- SHORT EXERCISE -
Your task is to repeat all of the material exactly.

- DATA ENTRIES -
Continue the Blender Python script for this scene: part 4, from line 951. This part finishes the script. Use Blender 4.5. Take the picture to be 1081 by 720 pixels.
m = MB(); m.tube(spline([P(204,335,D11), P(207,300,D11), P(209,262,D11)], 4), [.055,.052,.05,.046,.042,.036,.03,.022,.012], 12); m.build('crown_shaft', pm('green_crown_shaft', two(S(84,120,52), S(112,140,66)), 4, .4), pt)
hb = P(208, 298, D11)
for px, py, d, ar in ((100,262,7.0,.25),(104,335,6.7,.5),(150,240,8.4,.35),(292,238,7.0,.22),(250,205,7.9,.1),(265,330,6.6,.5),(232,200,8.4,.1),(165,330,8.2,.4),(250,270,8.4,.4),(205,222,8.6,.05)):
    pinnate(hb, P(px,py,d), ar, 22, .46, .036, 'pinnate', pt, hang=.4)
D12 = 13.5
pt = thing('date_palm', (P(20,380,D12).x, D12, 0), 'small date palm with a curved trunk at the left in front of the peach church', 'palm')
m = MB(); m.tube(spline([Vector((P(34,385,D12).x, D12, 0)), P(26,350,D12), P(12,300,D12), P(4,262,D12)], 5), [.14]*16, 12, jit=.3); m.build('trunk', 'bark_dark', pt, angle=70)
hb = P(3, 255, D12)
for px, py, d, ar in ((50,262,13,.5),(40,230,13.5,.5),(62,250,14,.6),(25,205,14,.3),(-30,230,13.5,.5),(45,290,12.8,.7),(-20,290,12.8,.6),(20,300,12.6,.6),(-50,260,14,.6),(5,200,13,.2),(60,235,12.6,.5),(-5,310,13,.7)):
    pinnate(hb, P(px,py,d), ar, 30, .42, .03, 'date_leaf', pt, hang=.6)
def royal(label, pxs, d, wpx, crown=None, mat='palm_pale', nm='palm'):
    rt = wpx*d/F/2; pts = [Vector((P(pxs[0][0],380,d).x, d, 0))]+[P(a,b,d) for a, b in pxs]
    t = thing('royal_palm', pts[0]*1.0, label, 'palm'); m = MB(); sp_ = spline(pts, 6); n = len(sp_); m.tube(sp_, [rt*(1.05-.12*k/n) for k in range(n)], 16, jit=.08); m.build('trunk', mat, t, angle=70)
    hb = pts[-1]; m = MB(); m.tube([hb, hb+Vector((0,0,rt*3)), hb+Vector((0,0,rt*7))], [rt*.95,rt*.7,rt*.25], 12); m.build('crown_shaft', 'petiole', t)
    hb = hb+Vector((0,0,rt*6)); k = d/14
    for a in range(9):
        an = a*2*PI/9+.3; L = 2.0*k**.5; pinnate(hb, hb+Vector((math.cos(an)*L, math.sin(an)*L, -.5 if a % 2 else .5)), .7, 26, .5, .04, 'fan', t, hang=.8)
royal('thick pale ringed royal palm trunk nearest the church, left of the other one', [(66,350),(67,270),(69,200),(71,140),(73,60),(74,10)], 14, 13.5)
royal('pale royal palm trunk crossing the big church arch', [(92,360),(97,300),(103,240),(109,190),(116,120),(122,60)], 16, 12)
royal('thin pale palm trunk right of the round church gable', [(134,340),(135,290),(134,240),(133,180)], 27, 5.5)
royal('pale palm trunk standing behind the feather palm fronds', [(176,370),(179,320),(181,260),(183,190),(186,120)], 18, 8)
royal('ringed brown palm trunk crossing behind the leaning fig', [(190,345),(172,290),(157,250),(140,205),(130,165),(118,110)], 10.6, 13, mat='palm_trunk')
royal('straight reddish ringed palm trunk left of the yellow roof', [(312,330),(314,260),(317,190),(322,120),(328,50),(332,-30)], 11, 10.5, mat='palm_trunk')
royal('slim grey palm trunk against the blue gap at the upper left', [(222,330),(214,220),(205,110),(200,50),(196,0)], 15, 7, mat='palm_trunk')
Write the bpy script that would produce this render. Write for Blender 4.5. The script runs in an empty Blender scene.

- EXPECTED ANSWER -
Continue the Blender Python script for this scene: part 4, from line 951. This part finishes the script. Use Blender 4.5. Take the picture to be 1081 by 720 pixels.
m = MB(); m.tube(spline([P(204,335,D11), P(207,300,D11), P(209,262,D11)], 4), [.055,.052,.05,.046,.042,.036,.03,.022,.012], 12); m.build('crown_shaft', pm('green_crown_shaft', two(S(84,120,52), S(112,140,66)), 4, .4), pt)
hb = P(208, 298, D11)
for px, py, d, ar in ((100,262,7.0,.25),(104,335,6.7,.5),(150,240,8.4,.35),(292,238,7.0,.22),(250,205,7.9,.1),(265,330,6.6,.5),(232,200,8.4,.1),(165,330,8.2,.4),(250,270,8.4,.4),(205,222,8.6,.05)):
    pinnate(hb, P(px,py,d), ar, 22, .46, .036, 'pinnate', pt, hang=.4)
D12 = 13.5
pt = thing('date_palm', (P(20,380,D12).x, D12, 0), 'small date palm with a curved trunk at the left in front of the peach church', 'palm')
m = MB(); m.tube(spline([Vector((P(34,385,D12).x, D12, 0)), P(26,350,D12), P(12,300,D12), P(4,262,D12)], 5), [.14]*16, 12, jit=.3); m.build('trunk', 'bark_dark', pt, angle=70)
hb = P(3, 255, D12)
for px, py, d, ar in ((50,262,13,.5),(40,230,13.5,.5),(62,250,14,.6),(25,205,14,.3),(-30,230,13.5,.5),(45,290,12.8,.7),(-20,290,12.8,.6),(20,300,12.6,.6),(-50,260,14,.6),(5,200,13,.2),(60,235,12.6,.5),(-5,310,13,.7)):
    pinnate(hb, P(px,py,d), ar, 30, .42, .03, 'date_leaf', pt, hang=.6)
def royal(label, pxs, d, wpx, crown=None, mat='palm_pale', nm='palm'):
    rt = wpx*d/F/2; pts = [Vector((P(pxs[0][0],380,d).x, d, 0))]+[P(a,b,d) for a, b in pxs]
    t = thing('royal_palm', pts[0]*1.0, label, 'palm'); m = MB(); sp_ = spline(pts, 6); n = len(sp_); m.tube(sp_, [rt*(1.05-.12*k/n) for k in range(n)], 16, jit=.08); m.build('trunk', mat, t, angle=70)
    hb = pts[-1]; m = MB(); m.tube([hb, hb+Vector((0,0,rt*3)), hb+Vector((0,0,rt*7))], [rt*.95,rt*.7,rt*.25], 12); m.build('crown_shaft', 'petiole', t)
    hb = hb+Vector((0,0,rt*6)); k = d/14
    for a in range(9):
        an = a*2*PI/9+.3; L = 2.0*k**.5; pinnate(hb, hb+Vector((math.cos(an)*L, math.sin(an)*L, -.5 if a % 2 else .5)), .7, 26, .5, .04, 'fan', t, hang=.8)
royal('thick pale ringed royal palm trunk nearest the church, left of the other one', [(66,350),(67,270),(69,200),(71,140),(73,60),(74,10)], 14, 13.5)
royal('pale royal palm trunk crossing the big church arch', [(92,360),(97,300),(103,240),(109,190),(116,120),(122,60)], 16, 12)
royal('thin pale palm trunk right of the round church gable', [(134,340),(135,290),(134,240),(133,180)], 27, 5.5)
royal('pale palm trunk standing behind the feather palm fronds', [(176,370),(179,320),(181,260),(183,190),(186,120)], 18, 8)
royal('ringed brown palm trunk crossing behind the leaning fig', [(190,345),(172,290),(157,250),(140,205),(130,165),(118,110)], 10.6, 13, mat='palm_trunk')
royal('straight reddish ringed palm trunk left of the yellow roof', [(312,330),(314,260),(317,190),(322,120),(328,50),(332,-30)], 11, 10.5, mat='palm_trunk')
royal('slim grey palm trunk against the blue gap at the upper left', [(222,330),(214,220),(205,110),(200,50),(196,0)], 15, 7, mat='palm_trunk')
Write the bpy script that would produce this render. Write for Blender 4.5. The script runs in an empty Blender scene.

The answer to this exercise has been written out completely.